Note: I am doing an introductory course in Commutative Algebra and not Algebraic Geometry; This is just a quick application I am trying to understand. Also, rings are commutative with $1$.
When discussing localizations $S^{-1}A$ for a ring $A$ and $S\subset A$, we made the following example.
Def. Let $k$ be a field, and $P$ be a prime ideal in $A=k[X_1,\dots, X_n]$. Let $V=\{(a_1,\dots,a_n)\in k^n:f(a_1,\dots,a_n)=0, \forall f\in P\}$ be the variety of $P$, and let $S=A\setminus P$.
Then $S^{-1}A$ is denoted $A_P$, and we have $A_P=\{\dfrac{f}{g}:f\in A,g\not\in P\}$. In class, this was called the ring of regular functions on $V$ (EDIT: I learned this is apparently not how the ring of regular functions on V is defined, see the comments). These are apparently well defined rational functions $k^n\to k$ since $g$ does not vanish on $V$, i.e. it seems we have
$g\not\in P\Rightarrow g(a_1,\dots a_n)\not =0$ for all $(a_1,\dots,a_n)\in V$.
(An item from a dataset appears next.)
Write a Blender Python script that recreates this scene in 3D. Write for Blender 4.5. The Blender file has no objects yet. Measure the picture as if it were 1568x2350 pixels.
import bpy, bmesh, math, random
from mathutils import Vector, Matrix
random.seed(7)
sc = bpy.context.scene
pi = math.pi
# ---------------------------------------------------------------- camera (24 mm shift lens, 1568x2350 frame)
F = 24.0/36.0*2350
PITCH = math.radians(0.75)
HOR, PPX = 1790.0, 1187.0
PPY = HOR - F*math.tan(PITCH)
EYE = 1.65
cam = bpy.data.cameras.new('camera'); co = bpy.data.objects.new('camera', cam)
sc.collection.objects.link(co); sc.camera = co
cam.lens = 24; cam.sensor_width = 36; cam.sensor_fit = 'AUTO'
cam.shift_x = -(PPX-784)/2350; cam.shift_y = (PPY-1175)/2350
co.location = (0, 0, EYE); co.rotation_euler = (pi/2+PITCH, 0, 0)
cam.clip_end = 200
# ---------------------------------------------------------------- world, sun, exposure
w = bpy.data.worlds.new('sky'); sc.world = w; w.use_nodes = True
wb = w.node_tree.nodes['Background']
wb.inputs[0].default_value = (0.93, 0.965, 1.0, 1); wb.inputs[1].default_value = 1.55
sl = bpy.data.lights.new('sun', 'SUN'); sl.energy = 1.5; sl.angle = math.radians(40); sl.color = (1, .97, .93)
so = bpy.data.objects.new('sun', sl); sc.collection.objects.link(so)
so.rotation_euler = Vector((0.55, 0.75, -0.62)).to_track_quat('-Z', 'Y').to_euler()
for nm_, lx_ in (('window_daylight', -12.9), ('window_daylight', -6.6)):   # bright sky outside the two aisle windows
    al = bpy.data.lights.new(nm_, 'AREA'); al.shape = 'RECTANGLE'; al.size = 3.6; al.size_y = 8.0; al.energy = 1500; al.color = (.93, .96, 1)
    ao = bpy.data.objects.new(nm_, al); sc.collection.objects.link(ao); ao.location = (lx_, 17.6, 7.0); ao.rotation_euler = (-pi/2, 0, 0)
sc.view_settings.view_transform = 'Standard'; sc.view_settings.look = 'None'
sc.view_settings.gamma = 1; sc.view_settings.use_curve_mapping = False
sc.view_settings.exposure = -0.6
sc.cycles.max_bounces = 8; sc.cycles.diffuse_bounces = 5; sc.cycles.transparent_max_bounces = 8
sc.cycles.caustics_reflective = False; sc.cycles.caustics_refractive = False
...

But, I think it's also evident that we have
$g\in P\Rightarrow g(a_1,\dots,a_n)=0$ for all $(a_1,\dots,a_n)\in V$
which is logically equivalent to $(g\not\in P) \vee (g(a_1,\dots,a_n)=0$ for all $(a_1,\dots,a_n)\in V)$.
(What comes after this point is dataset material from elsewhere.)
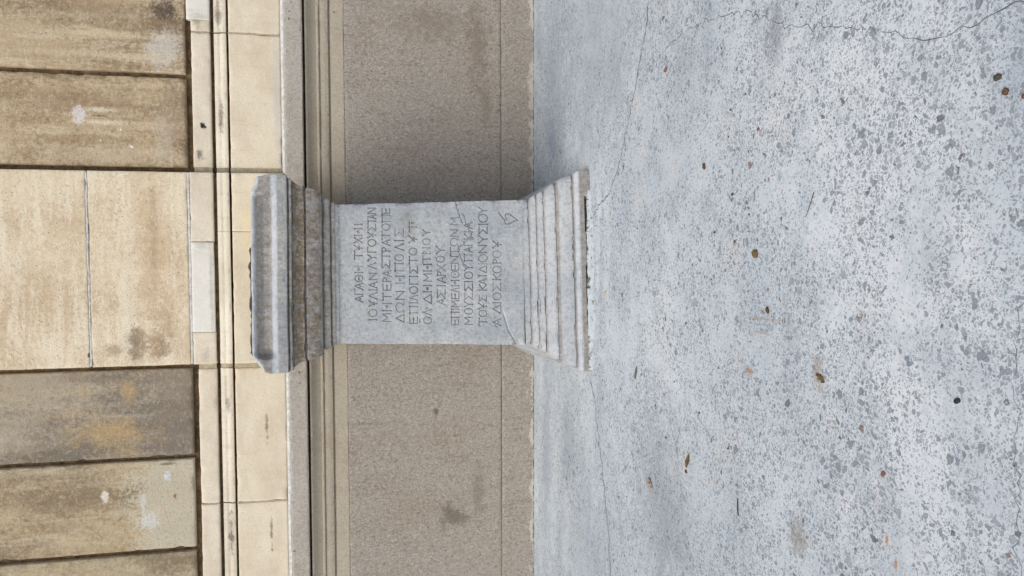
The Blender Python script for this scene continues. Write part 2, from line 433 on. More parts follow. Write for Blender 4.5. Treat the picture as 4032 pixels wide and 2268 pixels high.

It just feels like I'm missing something obvious, since I can't seem to deduce a contradiction from $g\not\in P$, and $g(a_1,\dots,a_n)=0$ for some point of $V$.
Question: Why couldn't we have $g\not\in P$, but still have $g(a_1,\dots,a_n)=0$, for some $(a_1,\dots,a_n)\in V$?
We absolutely can have $g\notin P$ and $g(a_1,\dots,a_n)=0$ for some $(a_1,\dots,a_n)\in V$.
Take $n=2$ and the prime ideal $P=(x)\subset k[x,y]$, so that $V=\{(a,b)\in k^2\mid a=0\}$. The function $g=y$ will vanish at the point $(0,0)\in V$, but it will not vanish at any other point $(0,b)$ with $b\neq0$.